Panduan Reformasi Buat Kamu yang Belum Lahir Waktu Mei 1998

Ramadhan — Asumsi.co

featured image

Ketika Indonesia dilanda kerusuhan pada pertengahan Mei 1998, usia Reynaldi Rifaldo masih berusia kurang dari dua pekan.

Dia masih ingat cerita ibunya yang mengatakan, pasca melahirkan pada 1 Mei 1998 di sebuah rumah sakit di Mangga Besar, Jakarta Barat, orangtuanya sempat dilanda kekhawatiran mengingat banyak orang berlarian di jalan, sementara ayahnya hanya bisa menemani ibunya terbaring di rumah sakit.

Akibat kerusuhan yang menyasar etnis Tionghoa itu, ayah Reynaldi pernah terbersit keinginan untuk melarikan diri ke luar negeri, namun niat itu diurungkan.

“Papa ada rencana untuk ke luar, tapi enggak bisa karena Mama habis melahirkan,” kata Reynaldi kepada Asumsi.

Sebagai bagian dari generasi millennials, Reynaldi sedikit banyak kurang mengetahui dan memahami mengenai apa yang terjadi pada masa Orde Baru.

“Memang zaman Soeharto selama 32 tahun, aku lihat ada peningkatan dari sebelumnya,” katanya merujuk pada sebutan presiden RI ke-2 itu sebagai Bapak Pembangunan.

Namun ia tak berharap jika Indonesia kembali ke pada masa di bawah kepemimpinan Soeharto, seperti yang belakangan muncul jargon “Penak Jamanku, Toh?”

“Menurut sebagian orang mungkin lebih enak zaman dulu, tapi kalau kita balik lagi dan dipimpin sama orang seperti Soeharto, enggak bisa.

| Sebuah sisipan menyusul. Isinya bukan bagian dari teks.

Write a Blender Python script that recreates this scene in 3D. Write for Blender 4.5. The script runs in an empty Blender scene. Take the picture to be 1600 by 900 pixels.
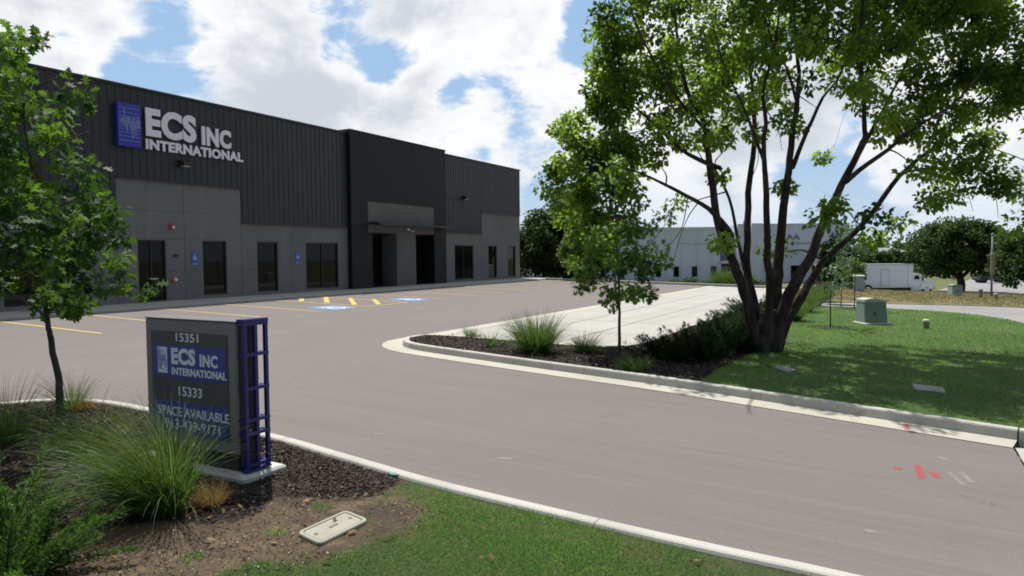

Aku rasa kita udah cukup bisa berkembang di zaman sekarang,” kata pria berusia 20 tahun itu.

Peristiwa reformasi 1998 memang jadi tonggak bersejarah bagi bangsa Indonesia. Transisi dari era Orde Baru ke Reformasi membuat keran demokrasi terbuka dan kebebasan yang dihirup sampai hari ini adalah buah perjuangan panjang itu.

Nah, tahu kah kalian, bahwa Reformasi 1998 itu bukan hanya perkara aksi demo mahasiswa saja saat mendesak Presiden Soeharto untuk mundur. Tapi, ada banyak hal yang luput dan kerap kali jarang diketahui oleh kebanyakan dari generasi millennials yang belum lahir kala itu.

Terkait pentingnya informasi soal Reformasi 1998 bagi generasi saat ini, di peringatan 20 tahun reformasi kali ini, Asumsi berbincang dengan Pamflet, organisasi yang fokus pada pergerakan anak muda, soal cara memahami dan panduan reformasi buat kalian, anak muda masa kini.

Metode Kampanye Pamflet

Pamflet punya cara sendiri dalam menyampaikan hal-hal yang berbau sejarah. Tentang reformasi 1998 sendiri, Pamflet memilih menuangkan cerita dan sejarah dalam bentuk buku.

“Sebenarnya buat Reformasi 1998 kita punya produk buku, judulnya Di Bawah Bendera Reformasi 1998. Kita mengikuti buku Di Bawah Bendera Revolusi milik Soekarno,” kata Akbar Restu, salah satu pengurus Pamflet kepada Asumsi, pada 14 Mei.

Baca Juga: Refleksi 20 Tahun Reformasi Kita: Maju-Mundur Demokrasi

Pamflet membuat buku Di Bawah Bendera Reformasi dengan tujuan agar bisa dipahami dengan mudah oleh anak-anak muda. Narasi yang dibuat memang tak terlalu berbeda dengan yang lain, tapi pembahasannya dikemas lebih “muda” karena masih banyak anak muda yang masih tidak tertarik dengan isu-isu tersebut.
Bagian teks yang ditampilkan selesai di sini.